### [Aim of the exercise]
Exactly as written, print each record in the listing.

-- START Data for the task --

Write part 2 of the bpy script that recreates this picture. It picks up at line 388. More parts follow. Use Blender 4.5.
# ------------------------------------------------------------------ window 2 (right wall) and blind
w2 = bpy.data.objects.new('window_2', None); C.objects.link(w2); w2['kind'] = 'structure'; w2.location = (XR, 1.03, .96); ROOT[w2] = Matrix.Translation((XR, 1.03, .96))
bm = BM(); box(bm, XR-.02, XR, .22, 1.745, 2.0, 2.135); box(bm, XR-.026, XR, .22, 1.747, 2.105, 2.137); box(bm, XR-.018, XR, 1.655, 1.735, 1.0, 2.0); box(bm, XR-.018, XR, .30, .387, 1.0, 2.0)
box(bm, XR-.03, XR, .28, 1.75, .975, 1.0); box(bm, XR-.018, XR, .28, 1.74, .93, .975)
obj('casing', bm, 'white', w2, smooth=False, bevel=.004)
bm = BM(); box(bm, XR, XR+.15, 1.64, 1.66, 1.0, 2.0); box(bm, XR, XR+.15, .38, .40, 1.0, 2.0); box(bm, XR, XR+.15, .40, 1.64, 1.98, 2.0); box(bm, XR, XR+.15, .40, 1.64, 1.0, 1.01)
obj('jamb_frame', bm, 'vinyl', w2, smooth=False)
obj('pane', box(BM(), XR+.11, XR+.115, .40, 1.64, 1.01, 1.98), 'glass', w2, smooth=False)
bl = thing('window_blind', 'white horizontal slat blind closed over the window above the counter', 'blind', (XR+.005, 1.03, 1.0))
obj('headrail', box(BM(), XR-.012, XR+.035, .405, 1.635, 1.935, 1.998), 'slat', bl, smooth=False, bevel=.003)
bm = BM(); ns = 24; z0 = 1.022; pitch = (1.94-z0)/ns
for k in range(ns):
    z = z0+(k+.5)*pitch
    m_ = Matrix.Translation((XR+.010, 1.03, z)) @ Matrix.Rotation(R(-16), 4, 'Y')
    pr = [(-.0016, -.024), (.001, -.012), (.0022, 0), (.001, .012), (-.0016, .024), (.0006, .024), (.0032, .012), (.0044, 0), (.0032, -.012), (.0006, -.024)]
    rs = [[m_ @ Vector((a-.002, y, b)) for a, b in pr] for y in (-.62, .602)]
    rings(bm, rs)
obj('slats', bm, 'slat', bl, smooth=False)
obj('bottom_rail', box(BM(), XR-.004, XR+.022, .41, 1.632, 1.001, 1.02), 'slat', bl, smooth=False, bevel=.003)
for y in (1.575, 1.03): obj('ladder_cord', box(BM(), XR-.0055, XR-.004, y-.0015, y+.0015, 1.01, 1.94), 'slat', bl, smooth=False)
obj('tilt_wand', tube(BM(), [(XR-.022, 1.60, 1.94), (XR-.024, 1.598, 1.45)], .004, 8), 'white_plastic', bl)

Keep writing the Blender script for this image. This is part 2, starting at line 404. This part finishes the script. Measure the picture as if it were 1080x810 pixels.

-- END Data for the task --

### [Exercise response]
Write part 2 of the bpy script that recreates this picture. It picks up at line 388. More parts follow. Use Blender 4.5.
# ------------------------------------------------------------------ window 2 (right wall) and blind
w2 = bpy.data.objects.new('window_2', None); C.objects.link(w2); w2['kind'] = 'structure'; w2.location = (XR, 1.03, .96); ROOT[w2] = Matrix.Translation((XR, 1.03, .96))
bm = BM(); box(bm, XR-.02, XR, .22, 1.745, 2.0, 2.135); box(bm, XR-.026, XR, .22, 1.747, 2.105, 2.137); box(bm, XR-.018, XR, 1.655, 1.735, 1.0, 2.0); box(bm, XR-.018, XR, .30, .387, 1.0, 2.0)
box(bm, XR-.03, XR, .28, 1.75, .975, 1.0); box(bm, XR-.018, XR, .28, 1.74, .93, .975)
obj('casing', bm, 'white', w2, smooth=False, bevel=.004)
bm = BM(); box(bm, XR, XR+.15, 1.64, 1.66, 1.0, 2.0); box(bm, XR, XR+.15, .38, .40, 1.0, 2.0); box(bm, XR, XR+.15, .40, 1.64, 1.98, 2.0); box(bm, XR, XR+.15, .40, 1.64, 1.0, 1.01)
obj('jamb_frame', bm, 'vinyl', w2, smooth=False)
obj('pane', box(BM(), XR+.11, XR+.115, .40, 1.64, 1.01, 1.98), 'glass', w2, smooth=False)
bl = thing('window_blind', 'white horizontal slat blind closed over the window above the counter', 'blind', (XR+.005, 1.03, 1.0))
obj('headrail', box(BM(), XR-.012, XR+.035, .405, 1.635, 1.935, 1.998), 'slat', bl, smooth=False, bevel=.003)
bm = BM(); ns = 24; z0 = 1.022; pitch = (1.94-z0)/ns
for k in range(ns):
    z = z0+(k+.5)*pitch
    m_ = Matrix.Translation((XR+.010, 1.03, z)) @ Matrix.Rotation(R(-16), 4, 'Y')
    pr = [(-.0016, -.024), (.001, -.012), (.0022, 0), (.001, .012), (-.0016, .024), (.0006, .024), (.0032, .012), (.0044, 0), (.0032, -.012), (.0006, -.024)]
    rs = [[m_ @ Vector((a-.002, y, b)) for a, b in pr] for y in (-.62, .602)]
    rings(bm, rs)
obj('slats', bm, 'slat', bl, smooth=False)
obj('bottom_rail', box(BM(), XR-.004, XR+.022, .41, 1.632, 1.001, 1.02), 'slat', bl, smooth=False, bevel=.003)
for y in (1.575, 1.03): obj('ladder_cord', box(BM(), XR-.0055, XR-.004, y-.0015, y+.0015, 1.01, 1.94), 'slat', bl, smooth=False)
obj('tilt_wand', tube(BM(), [(XR-.022, 1.60, 1.94), (XR-.024, 1.598, 1.45)], .004, 8), 'white_plastic', bl)

Keep writing the Blender script for this image. This is part 2, starting at line 404. This part finishes the script. Measure the picture as if it were 1080x810 pixels.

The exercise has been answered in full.